[Rows from a 3D scene dataset]
"""
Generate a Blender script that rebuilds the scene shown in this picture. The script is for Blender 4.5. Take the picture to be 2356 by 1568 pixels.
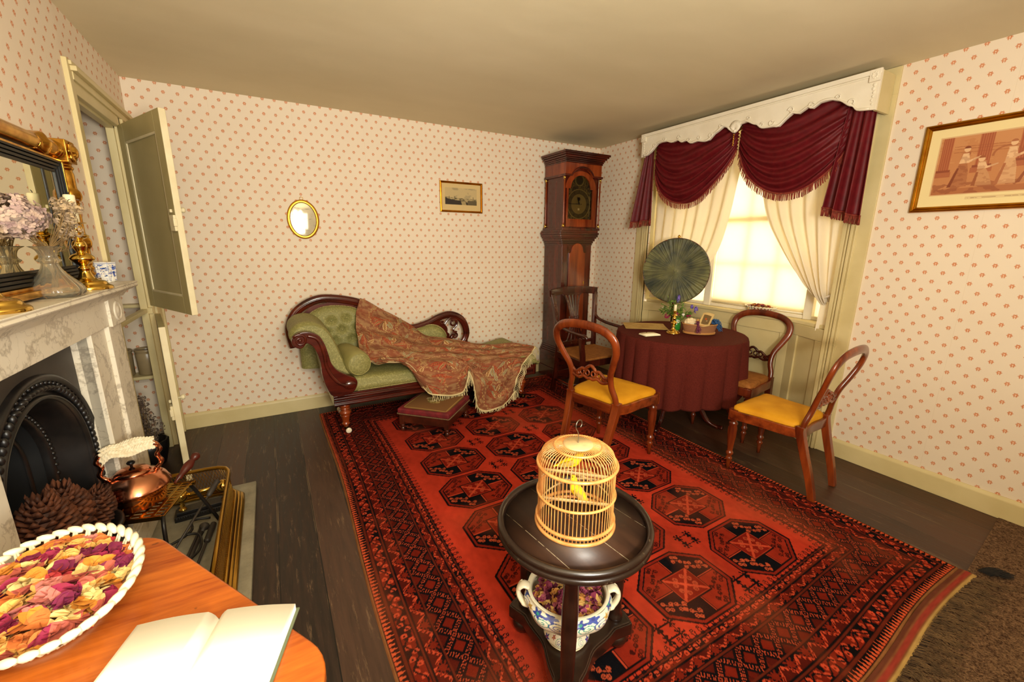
import bpy, math, random
import numpy as np
from mathutils import Vector, Matrix
PI = math.pi
for o in list(bpy.data.objects): bpy.data.objects.remove(o)
SC = bpy.context.scene
COL = SC.collection
R = math.radians
# ---------------------------------------------------------------- camera
CH = 1.42
YB, XR, XL, ZH = 3.844, 3.283, -0.712, 2.43
cam = bpy.data.cameras.new('camera'); camo = bpy.data.objects.new('camera', cam); COL.objects.link(camo)
cam.sensor_width = 36.0; cam.lens = 967.22 / 2356 * 36.0; cam.clip_start = 0.02; cam.clip_end = 100
_y, _p, _r = .5177, -.2296, .0089
fw = Vector((math.sin(_y)*math.cos(_p), math.cos(_y)*math.cos(_p), math.sin(_p)))
rt = Vector((math.cos(_y), -math.sin(_y), 0)); up = rt.cross(fw)
r2 = math.cos(_r)*rt + math.sin(_r)*up; u2 = -math.sin(_r)*rt + math.cos(_r)*up
camo.matrix_world = Matrix(((r2.x, u2.x, -fw.x, 0), (r2.y, u2.y, -fw.y, 0), (r2.z, u2.z, -fw.z, CH), (0, 0, 0, 1)))
SC.camera = camo
# ---------------------------------------------------------------- view, world, lights
SC.view_settings.view_transform = 'Standard'; SC.view_settings.look = 'None'
SC.view_settings.gamma = 1; SC.view_settings.use_curve_mapping = False
SC.view_settings.exposure = 0.0
world = bpy.data.worlds.new('daylight'); SC.world = world; world.use_nodes = True
bg = world.node_tree.nodes['Background']; bg.inputs[0].default_value = (1.0, .97, .86, 1); bg.inputs[1].default_value = 6.2
def lamp(name, kind, loc, power, col, size=.2, sizey=None, target=None, spot=None):
    l = bpy.data.lights.new(name, kind); l.energy = power; l.color = col
    if kind == 'AREA':
        l.size = size
        if sizey: l.shape = 'RECTANGLE'; l.size_y = sizey
    else: l.shadow_soft_size = size
    if kind == 'SPOT': l.spot_size = R(spot); l.spot_blend = 1.0
    o = bpy.data.objects.new(name, l); COL.objects.link(o); o.location = loc
    if target is not None:
        o.rotation_euler = (Vector(target) - Vector(loc)).to_track_quat('-Z', 'Y').to_euler()
    return o
WARM = (1.0, .965, .85)
lamp('ceiling_spot_lamp', 'SPOT', (.10, -.40, 2.06), 50, WARM, .09, target=(.75, 3.4, .75), spot=125)
lamp('ceiling_spot_lamp', 'SPOT', (.42, -.40, 2.06), 50, WARM, .09, target=(1.0, 3.4, .75), spot=125)
lamp('bounce_flash_lamp', 'AREA', (.3, -.75, 1.35), 104, WARM, .5, .5, target=(.55, .35, 2.43))
lamp('room_fill_lamp', 'AREA', (.3, -1.1, 1.7), 24, WARM, 1.4, .9, target=(1.0, 2.6, .8))

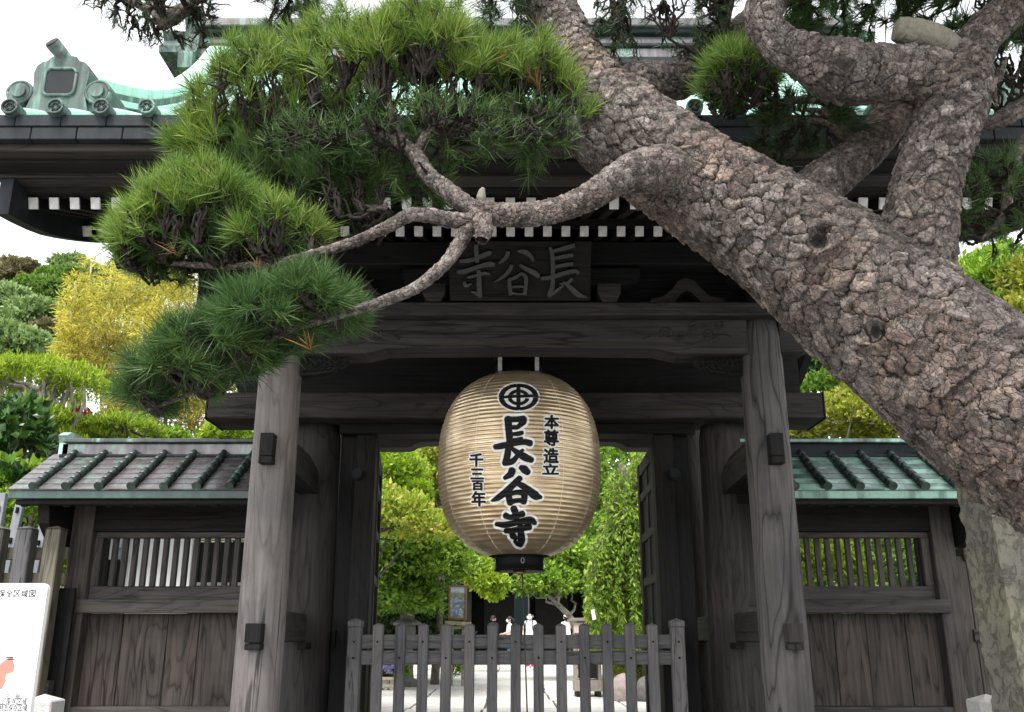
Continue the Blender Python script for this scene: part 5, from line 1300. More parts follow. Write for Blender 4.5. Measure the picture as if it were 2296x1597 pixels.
"""
◆ **Requirements**:
Write out all the entries again, word for word, and print no images.

◆ **Solution to this exercise**:
Generate a Blender script that rebuilds the scene shown in this picture. The script is for Blender 4.5. Take the picture to be 2356 by 1568 pixels.
import bpy, math, random
import numpy as np
from mathutils import Vector, Matrix
PI = math.pi
for o in list(bpy.data.objects): bpy.data.objects.remove(o)
SC = bpy.context.scene
COL = SC.collection
R = math.radians
# ---------------------------------------------------------------- camera
CH = 1.42
YB, XR, XL, ZH = 3.844, 3.283, -0.712, 2.43
cam = bpy.data.cameras.new('camera'); camo = bpy.data.objects.new('camera', cam); COL.objects.link(camo)
cam.sensor_width = 36.0; cam.lens = 967.22 / 2356 * 36.0; cam.clip_start = 0.02; cam.clip_end = 100
_y, _p, _r = .5177, -.2296, .0089
fw = Vector((math.sin(_y)*math.cos(_p), math.cos(_y)*math.cos(_p), math.sin(_p)))
rt = Vector((math.cos(_y), -math.sin(_y), 0)); up = rt.cross(fw)
r2 = math.cos(_r)*rt + math.sin(_r)*up; u2 = -math.sin(_r)*rt + math.cos(_r)*up
camo.matrix_world = Matrix(((r2.x, u2.x, -fw.x, 0), (r2.y, u2.y, -fw.y, 0), (r2.z, u2.z, -fw.z, CH), (0, 0, 0, 1)))
SC.camera = camo
# ---------------------------------------------------------------- view, world, lights
SC.view_settings.view_transform = 'Standard'; SC.view_settings.look = 'None'
SC.view_settings.gamma = 1; SC.view_settings.use_curve_mapping = False
SC.view_settings.exposure = 0.0
world = bpy.data.worlds.new('daylight'); SC.world = world; world.use_nodes = True
bg = world.node_tree.nodes['Background']; bg.inputs[0].default_value = (1.0, .97, .86, 1); bg.inputs[1].default_value = 6.2
def lamp(name, kind, loc, power, col, size=.2, sizey=None, target=None, spot=None):
    l = bpy.data.lights.new(name, kind); l.energy = power; l.color = col
    if kind == 'AREA':
        l.size = size
        if sizey: l.shape = 'RECTANGLE'; l.size_y = sizey
    else: l.shadow_soft_size = size
    if kind == 'SPOT': l.spot_size = R(spot); l.spot_blend = 1.0
    o = bpy.data.objects.new(name, l); COL.objects.link(o); o.location = loc
    if target is not None:
        o.rotation_euler = (Vector(target) - Vector(loc)).to_track_quat('-Z', 'Y').to_euler()
    return o
WARM = (1.0, .965, .85)
lamp('ceiling_spot_lamp', 'SPOT', (.10, -.40, 2.06), 50, WARM, .09, target=(.75, 3.4, .75), spot=125)
lamp('ceiling_spot_lamp', 'SPOT', (.42, -.40, 2.06), 50, WARM, .09, target=(1.0, 3.4, .75), spot=125)
lamp('bounce_flash_lamp', 'AREA', (.3, -.75, 1.35), 104, WARM, .5, .5, target=(.55, .35, 2.43))
lamp('room_fill_lamp', 'AREA', (.3, -1.1, 1.7), 24, WARM, 1.4, .9, target=(1.0, 2.6, .8))

Continue the Blender Python script for this scene: part 5, from line 1300. More parts follow. Write for Blender 4.5. Measure the picture as if it were 2296x1597 pixels.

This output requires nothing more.